In a bankruptcy scenario, and despite pending bankruptcy proceedings, the landlord may initiate proceedings to terminate the lease for non-performance of the debtor’s obligations (non-payment of rent).

It is also possible that the lease agreement contains a clause providing that the lease will automatically end in the event of the tenant’s bankruptcy. Such a clause is, in principle, valid and is referred to as a condition subsequent (i.e. application as of right and without fault). This kind of clause must be distinguished from a mere termination clause, which does not provide for the automatic termination of the contract and relies upon the fault of the other party. A termination clause is ineffective in the field of real estate.

Finally, when appointed, the receiver in bankruptcy must decide whether or not to continue any existing contract. His decision to terminate an existing contract must be justified on the grounds that to pursue the contract would be an impediment to the liquidation of the debtor’s business. It is, therefore, not enough to show that the contract would lead to a reduction in the value to the bankrupts’ assets, in order to terminate a lease.

If the receiver in bankruptcy fails to take a decision, the landlord may put him on notice to do so. If no decision is taken within 15 days of that notice, the lease will be considered as terminated.

In a judicial reorganisation scenario, the tenant may decline to perform his duties under the lease (e.g. payment of the rent) provided that, in particular, the non-performance is notified to the landlord within 14 days of the opening of the proceedings.

In this case, it is uncertain whether the landlord could lawfully terminate the lease based on such non-performance (there is no clear cut view on this issue).

Moreover, from the landlord’s perspective, a default (which occurred before the moratorium) under the lease agreement cannot justify the termination of the lease unless the tenant remedy such default within 15 days of a formal notice of default sent by the landlord.

Eviction of the tenant

In the event of the tenant’s bankruptcy, the landlord is entitled by law to repossess the premises but this may be delayed as the receiver in bankruptcy must, among other things, have the necessary time to sell off the movable assets that were in the premises.

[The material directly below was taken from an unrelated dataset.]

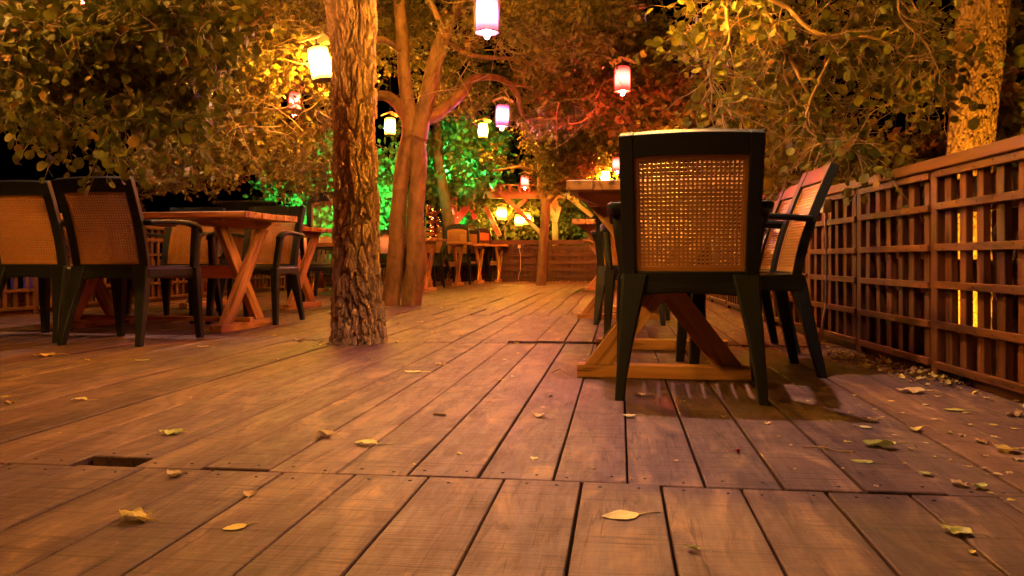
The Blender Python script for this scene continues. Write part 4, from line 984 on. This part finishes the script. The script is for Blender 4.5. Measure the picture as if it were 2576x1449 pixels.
big = [
 (338,1308,100,9,'dry_yellow','large crumpled yellow-brown leaf lying across a plank gap in the left foreground',1.2),
 (590,1330,62,0,'dry_yellow','small yellow leaf with its stem towards the viewer, right of the large crumpled leaf',2.4),
 (1560,1302,100,8,'dry_pale','pale yellow oval leaf with a long stem alone in the central foreground',1.9),
 (630,1245,52,2,'dry_brown','brown-green leaf standing upright at a board end',.3),
 (440,1198,52,3,'dry_tan','curled brown leaf lying beside the small gap in the boards',1.4),
 (430,1092,62,6,'dry_green','green-yellow folded leaf with a stem, above the broken board',1.7),
 (818,1098,66,5,'dry_tan','dry rolled leaf tilting up in the middle left of the deck',.9),
 (920,1118,64,4,'dry_green','pale green flat leaf just right of the dry rolled leaf',1.5),
 (1355,1050,50,7,'dry_tan','tan dry leaf with a stem left of the chair leg',1.5),
 (1582,1049,42,1,'dry_pale','pale leaf lying on a plank gap in front of the large chair',1.4),
 (2210,1126,86,5,'dry_green','long rolled green-yellow leaf on the right of the deck',1.5),
 (2168,1164,56,0,'dry_green','yellow-green leaf with its stem left, under the thin twig',1.3),
 (2405,1340,76,6,'dry_green','green-yellow leaf over a plank gap at the lower right',.9),
 (1742,1383,44,5,'dry_green','small rolled olive leaf in the lower right foreground',1.2),
 (2410,1220,48,9,'dry_tan','crumpled tan leaf near the right edge',.4),
 (2462,1228,46,3,'dry_green','olive leaf with a stem beside the crumpled tan leaf',2.2),
 (2328,1194,40,1,'dry_green','yellow-green curled leaf left of the crumpled tan leaf',.6),
 (112,898,52,6,'dry_yellow','yellow-brown leaf pair with a long stem in front of the left chairs',2.2),
 (198,1007,44,4,'dry_pale','pale curled leaf on the left of the deck',1.6),
 (25,1016,34,9,'dry_brown','brown crumpled leaf at the left edge of the photo',.7),
 (14,1001,34,1,'dry_yellow','yellow leaf at the left edge above the brown crumpled one',1.8),
 (1038,937,44,0,'dry_pale','pale serrated leaf in the middle of the deck',1.5),
 (1106,920,32,9,'dry_tan','small crumpled ball of leaf behind the pale serrated leaf',1.1),
 (755,860,32,3,'dry_tan','tan curled leaf just left of the pine trunk foot',1.5),
 (357,908,42,8,'dry_green','flat pale green leaf in front of the left table',1.5),
 (510,873,34,8,'dry_pale','pale flat leaf below the crossed leg of the left table',1.4),
 (2400,1033,50,8,'dry_green','flat yellow-green leaf near the right fence',1.4),
 (2065,983,46,7,'dry_brown','dark leaf at the foot of the fence chair',1.6),
 (1610,995,34,1,'dry_tan','tan leaf lying just in front of the large chair left leg',1.5),
 (2290,988,70,6,'dry_tan','long olive leaf in front of the litter by the right fence',1.5),
 (2188,1060,44,3,'dry_tan','spiky dry leaf to the right of the chair shadow',1.2),
 (2300,1084,46,7,'dry_yellow','yellow wavy leaf right of the spiky dry leaf',1.4),
 (2468,1115,40,9,'dry_brown','brown crumpled leaf by the right edge',.2),
 (2530,1138,70,3,'dry_yellow','heap of yellow-brown leaves at the right edge',1.0),
 (2550,1048,46,9,'dry_brown','brown leaf ball at the far right edge',1.9),
]
for px, py, sz, v, m, lb, rz in big: drop(px, py, sz, v, m, lb, rz)
small = [(2240,1010,20),(2270,1040,16),(2330,1020,22),(2360,1000,18),(2430,1040,22),(2440,1070,18),(2500,1100,20),(2520,1130,24),(2380,1120,14),(2290,1130,16),(2250,1095,14),(2220,1050,16),(2150,995,16),(2140,1040,14),(2090,1060,12),(2480,1150,22),(2440,1175,16),(2390,1160,14),(2540,1190,24),(2560,1160,28),(2490,1240,18),(2350,1150,14),(2310,1230,14),(2120,1180,12),(1990,1120,12),(1960,1100,14),(1720,1010,12),(1680,1000,12),(2000,1180,10),(220,908,22),(2178,1076,34),(2350,1057,26),(2445,1390,30),(1155,1144,18),(1345,1155,28),(1495,1180,16),(1700,1160,14),(1820,1050,20),(1940,1023,16),(1930,1068,24),(2050,1082,14),(2132,1114,26),(2560,1010,28),(2480,1005,22),
 (1305,890,14),(1260,957,14),(1290,948,14),(1385,998,18),(1365,1025,14),(1300,865,18),(1270,905,14),(1160,843,14),(1090,838,14),(1000,815,14),(1060,810,14),(700,905,12),(690,845,14),(860,865,14),(600,880,10),(790,870,12),(1470,905,12),(1475,812,16),(1395,795,14),(1440,790,14),(1180,772,10),(1110,775,10),(1250,790,12),(1330,755,10),(1400,735,8),(1330,722,9),(1460,735,9),(1420,728,8),(1220,725,8),(960,800,10),(1010,790,10),(2100,1010,16),(2030,1010,18),(2390,1092,20),(2330,1115,16),(2420,1098,24),(2500,1070,26),(2550,1080,20),(2510,1195,24),(2470,1180,20),(2545,1260,26),(2275,1168,14),(2205,1225,18),(1045,1170,12),(480,1000,10),(150,1090,10),(1650,900,14),(1800,880,16),(1840,840,18),(1880,870,16),(1710,905,14),(1760,800,14),(1830,780,12),(2130,930,20),(2200,1030,14),(1590,1205,12),(60,945,10),(530,760,10),(580,775,10),(620,800,9),(1000,860,12),(940,905,12)]
for i, (px, py, sz) in enumerate(small):
    m = ['dry_yellow','dry_yellow','dry_pale','dry_tan'][i % 4]
    drop(px, py, sz, i % len(LV), m, {'dry_yellow': 'small bright yellow leaf scrap lying on the deck boards', 'dry_pale': 'small pale straw coloured leaf scrap lying on the deck boards', 'dry_tan': 'small tan dried leaf scrap lying on the deck boards'}[m], group={'dry_yellow': 'small yellow leaf scraps', 'dry_pale': 'small pale leaf scraps', 'dry_tan': 'small tan leaf scraps'}[m])
def litter():
    b = MB()
    r = random.Random(77)
    def put(q, s_):
        L = leaf_mesh(r.randint(1, 40), r.uniform(.3,2.5), r.uniform(.3,2.6), r.uniform(.05,.25), .3)
        Mt = Matrix.Translation(q) @ Matrix.Rotation(r.uniform(0,6.28), 4, 'Z') @ Matrix.Rotation(r.uniform(-.6,.6), 4, 'X') @ Matrix.Scale(s_, 4)
        b.add([Mt @ Vector(v) for v in L.v], L.f)
    for k in range(300):
        t = r.random(); px = 2085 + t*360; py = 880 + t*78 + abs(r.gauss(0, 15)); q = G(px, py); q.z = r.uniform(0, .014); put(q, r.uniform(.014,.042))
    for k in range(90):
        a = A0.lerp(A1, r.uniform(.12,.95)); put(Vector((a.x - abs(r.gauss(.05,.05)), a.y, .002)), r.uniform(.008,.028))
    for cpt, rad in ((G(900,861), .17), (G(985,768), .16), (G(1036,768), .16), (G(1364,718), .12)):
        for k in range(26):
            a = r.uniform(0, 6.28); d = rad + abs(r.gauss(.015, .03)); put(Vector((cpt.x+math.cos(a)*d, cpt.y+math.sin(a)*d, .001)), r.uniform(.008,.03))
    for k in range(60):
        put(Vector((r.uniform(-2.2, 0), YEND-abs(r.gauss(.1,.15)), .002)), r.uniform(.02,.06))
    o = b.build('leaf_litter', M['litter'], None, True); tag(o, 'brown and yellow leaf litter gathered along the foot of the fence and trunks', 'leaf litter', kind='stuff')
litter()
b = MB(); P = [G(2020,1130), G(2070,1136), G(2110,1141), G(2150,1149)]; P = [p_ + Vector((0,0,.006+.004*(i % 2))) for i, p_ in enumerate(P)]
b.tube(smooth_path(P, 3), [.0022]*5 + [.0016]*5, 6); b.tube([P[1], P[1] + Vector((.03,.04,.006))], [.0015,.0008], 5); b.tube([P[2], P[2] + Vector((.03,-.03,.008))], [.0015,.0008], 5)
tag(b.build('twig', M['twig'], None, True), 'thin forked twig lying on the boards beside the long rolled leaf', 'twig')
b = MB(); b.tube([G(1092,1044)+Vector((0,0,.004)), G(1120,1047)+Vector((0,0,.004))], [.0045,.004], 8)
tag(b.build('stick', M['twig'], None, True), 'short brown stick in the middle of the deck', 'stick')
b = MB(); b.tube([G(1388,940)+Vector((0,0,.004)), G(1410,935)+Vector((0,0,.012)), G(1430,945)+Vector((0,0,.004))], [.002,.002,.0012], 6)
tag(b.build('twig', M['twig'], None, True), 'small curved twig left of the right table foot', 'twig')
b = MB(); q = G(1857,1139); b.lathe([(.0005,0),(.004,.001),(.0058,.005),(.004,.0095),(.0008,.011)], 14, q); b.tube([q+Vector((-.004,0,.006)), q+Vector((-.025,0,.003))], .0008, 5)
tag(b.build('berry', plain('red_berry', (.25,.015,.012), .3), None, True), 'single dark red berry on the boards in front of the large chair', 'berry')

# ------------------------------------------------------------------ world, camera, render
w = bpy.data.worlds.new('World'); bpy.context.scene.world = w; w.use_nodes = True; nt = w.node_tree
sky = nt.nodes.new('ShaderNodeTexSky'); sky.sky_type = 'NISHITA'; sky.sun_disc = False; sky.sun_elevation = R(-6); sky.sun_rotation = R(200)
nt.links.new(sky.outputs[0], nt.nodes['Background'].inputs[0]); nt.nodes['Background'].inputs[1].default_value = .006
cam = bpy.data.cameras.new('camera'); co = bpy.data.objects.new('camera', cam); C.objects.link(co)
co.location = (0,0,CAMH); co.rotation_euler = (R(90), 0, YAW); cam.sensor_width = 36; cam.lens = 36*F/2576; cam.shift_y = -(724.5-HZ)/2576; cam.clip_start = .05; cam.clip_end = 400
sc = bpy.context.scene; sc.camera = co
sc.view_settings.view_transform = 'Standard'; sc.view_settings.look = 'None'; sc.view_settings.exposure = 1.0; sc.view_settings.gamma = 1
sc.render.engine = 'CYCLES'
cy = sc.cycles; cy.use_denoising = True; cy.max_bounces = 6; cy.diffuse_bounces = 3; cy.glossy_bounces = 3; cy.transmission_bounces = 3; cy.sample_clamp_indirect = 4.0; cy.use_light_tree = True
cy.caustics_reflective = False; cy.caustics_refractive = False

In a judicial reorganisation, an tenancy eviction based on unpaid rent for the period following the opening of the judicial reorganisation, should be permitted as such a debt is not subject to the moratorium granted to the tenant (there is no clear cut view on this issue).

For debts that are subject to the moratorium, the question is more difficult and there is no clear cut answer but, it is most likely that the landlord could not evict the tenant, especially if the building is the place where the tenant carries on his commercial activities.